Cumhurbaşkanı Erdoğan, konuşmasına, "Bu önemli toplantı vesilesiyle dostlarımızı İstanbul'da ağırlamaktan duyduğum memnuniyeti özellikle ifade etmek istiyorum. Suriye konusunda istişarelerde bulunmak üzere davetimize icabet eden Sayın Putin, Sayın Macron, Sayın Merkel'e şahsım, milletim adına şükranlarımı sunuyorum. Toplantımızın ve aldığımız kararların Suriyeli kardeşlerimiz için hayırlara vesile olmasını diliyorum." diyerek başladı.

Öncelikli olarak hedeflerin "sahada tam olarak ateşkesin sağlanması ve hakim kılınması ile akan kanın bir an önce durdurulması" olduğuna işaret eden Erdoğan, "Ayrıca Suriye halkının meşru talepleri doğrultusunda bir siyasi çözüme ulaşılması, böylece ülkede istikrarın sağlanması noktasında neler yapılabilir, bunları etraflıca ele alma fırsatını bulduk." dedi.

Erdoğan, konuşmasını şöyle sürdürdü:

"Öncelikle şu gerçeğin altını çizmekte fayda görüyorum. Suriye ihtilafının küresel bir sorun haline dönüşmesinin en önemli sebebi, uluslararası toplumun meseleyi yeterince sahiplenmemesidir. Maalesef çok uzun bir dönem Suriye krizinden kaynaklanan sıkıntıların yükünü, Suriyeli siviller ile komşu ülkeler çekmek zorunda kalmıştır. Birçok ülke durumun vahametini ancak krizin etkileri kendi sınırlarına ulaşınca idrak edebilmiştir. Artık bu kayıtsızlığa bir son verilmesi gerekiyor. İnsani, siyasi ve diplomatik olarak inisiyatif alınmadığı takdirde Suriye'deki trajedi daha da kötüye gidecektir. Bugün bizleri İstanbul'da bir araya getir

en temel sebep işte budur. Astana formatında yürütülen iş birliği uluslararası topluma örnek olmuştur. Bugün, Fransa ve Almanya'nın da katılımıyla Astana'da yakalanan sinerjiyi daha ileriye taşıyabileceğimizi gördük. Bu olumlu iş birliğine ne kadar çok paydaş özellikle de paydaş ülke katkı sağlayabilirse kalıcı bir çözüme de o denli hızlı ulaşabileceğimize inanıyorum."

Bugün verimli ve samimi istişareler gerçekleştirdiklerini belirten Erdoğan, "Suriye'nin toprak bütünlüğü ile siyasi birliğine bağlılığımızı, ayrıca ihtilafa sadece askeri yöntemlerle çözüm bulunamayacağına dair inancımızı teyit ettik.
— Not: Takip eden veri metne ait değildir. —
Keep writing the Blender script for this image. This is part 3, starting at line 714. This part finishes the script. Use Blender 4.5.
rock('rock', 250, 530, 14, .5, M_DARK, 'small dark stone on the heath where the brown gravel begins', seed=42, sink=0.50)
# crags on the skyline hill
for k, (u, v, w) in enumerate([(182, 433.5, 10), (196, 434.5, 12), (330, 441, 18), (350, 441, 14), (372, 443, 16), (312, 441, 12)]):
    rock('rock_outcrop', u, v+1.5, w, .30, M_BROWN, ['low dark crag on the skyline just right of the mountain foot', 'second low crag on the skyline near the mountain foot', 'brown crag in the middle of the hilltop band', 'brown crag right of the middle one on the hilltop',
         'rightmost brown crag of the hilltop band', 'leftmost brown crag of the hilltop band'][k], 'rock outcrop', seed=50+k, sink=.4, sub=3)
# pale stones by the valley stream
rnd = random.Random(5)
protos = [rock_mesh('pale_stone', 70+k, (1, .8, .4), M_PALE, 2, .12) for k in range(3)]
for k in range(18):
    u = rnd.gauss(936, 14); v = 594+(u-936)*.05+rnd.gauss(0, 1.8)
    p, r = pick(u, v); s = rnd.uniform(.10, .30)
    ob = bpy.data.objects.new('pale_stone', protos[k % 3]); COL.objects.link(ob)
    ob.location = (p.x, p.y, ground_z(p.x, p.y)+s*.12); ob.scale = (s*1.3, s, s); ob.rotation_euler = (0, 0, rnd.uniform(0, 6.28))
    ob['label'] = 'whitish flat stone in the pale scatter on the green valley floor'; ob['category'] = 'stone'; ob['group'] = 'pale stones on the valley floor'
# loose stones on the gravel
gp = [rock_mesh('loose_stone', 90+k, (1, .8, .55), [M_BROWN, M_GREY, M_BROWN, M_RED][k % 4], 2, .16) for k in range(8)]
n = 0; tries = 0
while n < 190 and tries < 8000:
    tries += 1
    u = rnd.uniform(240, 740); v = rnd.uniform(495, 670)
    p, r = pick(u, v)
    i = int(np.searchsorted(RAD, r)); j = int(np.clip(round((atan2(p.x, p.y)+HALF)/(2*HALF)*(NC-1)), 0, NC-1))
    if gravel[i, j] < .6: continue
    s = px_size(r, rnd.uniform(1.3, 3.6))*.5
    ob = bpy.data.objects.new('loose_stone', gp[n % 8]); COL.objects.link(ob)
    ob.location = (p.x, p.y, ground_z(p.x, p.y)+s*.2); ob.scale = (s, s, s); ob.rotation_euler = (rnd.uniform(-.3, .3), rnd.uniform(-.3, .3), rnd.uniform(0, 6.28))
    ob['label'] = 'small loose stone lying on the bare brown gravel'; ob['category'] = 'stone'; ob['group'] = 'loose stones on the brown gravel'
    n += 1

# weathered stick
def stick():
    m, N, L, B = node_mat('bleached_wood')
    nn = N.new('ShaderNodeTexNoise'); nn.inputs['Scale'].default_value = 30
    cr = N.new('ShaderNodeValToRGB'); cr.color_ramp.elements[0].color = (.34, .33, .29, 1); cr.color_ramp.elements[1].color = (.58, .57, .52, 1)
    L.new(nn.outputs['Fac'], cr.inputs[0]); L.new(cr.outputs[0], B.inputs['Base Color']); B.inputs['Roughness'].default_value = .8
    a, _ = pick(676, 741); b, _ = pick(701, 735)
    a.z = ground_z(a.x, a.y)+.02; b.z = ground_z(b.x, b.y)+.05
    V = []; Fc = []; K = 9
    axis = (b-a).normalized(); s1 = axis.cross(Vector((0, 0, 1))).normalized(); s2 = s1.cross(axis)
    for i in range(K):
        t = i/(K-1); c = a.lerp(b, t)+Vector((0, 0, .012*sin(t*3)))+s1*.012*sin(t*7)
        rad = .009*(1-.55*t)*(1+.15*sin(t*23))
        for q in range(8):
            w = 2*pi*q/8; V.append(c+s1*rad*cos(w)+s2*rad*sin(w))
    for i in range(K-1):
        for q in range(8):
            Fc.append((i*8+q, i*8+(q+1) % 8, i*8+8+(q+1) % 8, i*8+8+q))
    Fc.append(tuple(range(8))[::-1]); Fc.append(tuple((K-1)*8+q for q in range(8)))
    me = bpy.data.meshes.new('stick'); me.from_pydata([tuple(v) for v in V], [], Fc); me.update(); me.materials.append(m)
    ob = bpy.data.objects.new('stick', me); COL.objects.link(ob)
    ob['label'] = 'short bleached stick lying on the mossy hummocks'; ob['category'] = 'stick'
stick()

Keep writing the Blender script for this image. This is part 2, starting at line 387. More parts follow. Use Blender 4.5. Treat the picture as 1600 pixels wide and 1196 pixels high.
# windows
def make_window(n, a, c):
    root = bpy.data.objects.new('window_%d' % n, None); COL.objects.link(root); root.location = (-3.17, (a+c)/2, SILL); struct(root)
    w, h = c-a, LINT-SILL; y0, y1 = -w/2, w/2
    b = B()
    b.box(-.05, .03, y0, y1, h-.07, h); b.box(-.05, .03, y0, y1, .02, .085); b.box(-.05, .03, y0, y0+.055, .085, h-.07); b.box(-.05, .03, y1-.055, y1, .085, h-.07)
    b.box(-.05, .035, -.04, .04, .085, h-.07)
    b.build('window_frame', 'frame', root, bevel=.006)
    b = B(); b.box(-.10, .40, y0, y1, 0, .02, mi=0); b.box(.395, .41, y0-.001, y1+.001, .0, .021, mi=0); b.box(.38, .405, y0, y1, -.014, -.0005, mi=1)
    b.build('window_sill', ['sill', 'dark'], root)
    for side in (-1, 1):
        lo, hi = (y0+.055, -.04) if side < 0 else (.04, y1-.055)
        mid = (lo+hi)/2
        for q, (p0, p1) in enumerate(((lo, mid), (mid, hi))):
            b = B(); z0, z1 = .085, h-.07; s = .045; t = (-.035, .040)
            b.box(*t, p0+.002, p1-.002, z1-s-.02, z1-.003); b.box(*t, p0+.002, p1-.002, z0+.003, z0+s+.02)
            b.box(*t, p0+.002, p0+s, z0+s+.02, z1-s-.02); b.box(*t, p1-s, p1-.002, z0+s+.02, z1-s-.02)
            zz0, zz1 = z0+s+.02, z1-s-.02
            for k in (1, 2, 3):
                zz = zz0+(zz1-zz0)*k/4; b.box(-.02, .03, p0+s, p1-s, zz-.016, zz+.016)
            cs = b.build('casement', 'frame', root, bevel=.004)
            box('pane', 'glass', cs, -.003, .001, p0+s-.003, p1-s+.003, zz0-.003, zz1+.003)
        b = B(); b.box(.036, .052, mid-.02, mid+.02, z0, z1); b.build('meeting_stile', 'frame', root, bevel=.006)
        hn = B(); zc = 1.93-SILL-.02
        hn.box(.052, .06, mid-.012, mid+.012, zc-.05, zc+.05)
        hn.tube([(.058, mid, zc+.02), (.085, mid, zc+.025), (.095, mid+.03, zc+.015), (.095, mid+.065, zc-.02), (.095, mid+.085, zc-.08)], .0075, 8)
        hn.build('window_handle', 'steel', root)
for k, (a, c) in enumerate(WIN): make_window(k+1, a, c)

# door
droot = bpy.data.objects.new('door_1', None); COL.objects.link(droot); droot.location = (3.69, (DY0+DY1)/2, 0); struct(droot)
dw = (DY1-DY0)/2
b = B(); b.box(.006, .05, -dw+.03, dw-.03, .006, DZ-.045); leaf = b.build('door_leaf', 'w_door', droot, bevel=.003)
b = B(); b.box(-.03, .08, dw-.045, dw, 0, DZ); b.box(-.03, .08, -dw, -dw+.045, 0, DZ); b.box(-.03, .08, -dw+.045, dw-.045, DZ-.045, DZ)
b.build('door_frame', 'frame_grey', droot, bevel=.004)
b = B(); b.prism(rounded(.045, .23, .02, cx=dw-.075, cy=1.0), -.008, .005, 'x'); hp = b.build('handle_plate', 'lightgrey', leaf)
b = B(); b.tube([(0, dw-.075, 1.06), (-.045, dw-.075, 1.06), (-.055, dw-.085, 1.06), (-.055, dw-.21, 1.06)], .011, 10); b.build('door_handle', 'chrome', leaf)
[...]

Kalıcı çözüm yolunun, Suriye halkının öncülüğünde ve sahipliğinde Birleşmiş Milletler gözetiminde yürütülen müzakerelerden geçtiğini vurguladık." diye konuştu.

Cumhurbaşkanı Erdoğan, İdlib konusunda Putin'in gayretleriyle imzalanan muhtıranın uygulanmasında sağlanan ilerlemenin teyit edildiğini vurgulayarak, "Muhtıraya riayet edilmesinin İdlib'teki mevcut ateşkesin korunması ve yeni bir insani krize mahal verilmemesi için taşıdığı öneme özellikle işaret ettik. İdlib'te sağlanan sükunetin tekrar yeşerttiği umuttan istifadeyle siyasi süreçte somut adımlar atılması gerektiğinin altını çizdik. Bu çerçevede anayasa komitesinin kuruluş sürecinin en kısa sürede şartları gözeterek, temennimiz odur ki yıl sonu itibarıyla tamamlanması çağrısında bulunduk." ifadelerini kullandı.

"Tehditleri kaynağında bertaraf etmeyi sürdüreceğiz"

Erdoğan, konuşmasında, toplantıda ele aldıkları bir diğer önemli konunun Suriye kaynaklı terör tehdidi olduğunu dile getirdi.

Bu hususta gerek dört ülke arasında gerekse uluslararası toplum düzeyinde iş birliğinin artırılması noktasında mutabık kaldıklarını dile getiren Erdoğan, Türkiye'nin, 911 kilometrelik sınırı olması nedeniyle Suriye'de yuvalanan terör örgütlerinden en fazla zarar gören ülkelerden biri olduğunu kaydetti.

Erdoğan, bugüne kadar DEAŞ ve PYD tarafından gerçekleştirilen saldırılarda yüzlerce vatandaşın ve güvenlik görevlisinin yaralandığını, şehitler verildiğini belirterek, her iki terör örgütünü de kaynağından bertaraf etmek amacıyla Fırat Kalkanı ve Zeytin Dalı harekatlarının gerçekleştirildiğini, toplamda da 7 bin 500 DEAŞ'lı ve PYD'li teröristi etkisiz hale getirerek 4 bin kilometrekarelik alanı terörden arındırarak önemli bir başarıya imza atıldığını vurguladı.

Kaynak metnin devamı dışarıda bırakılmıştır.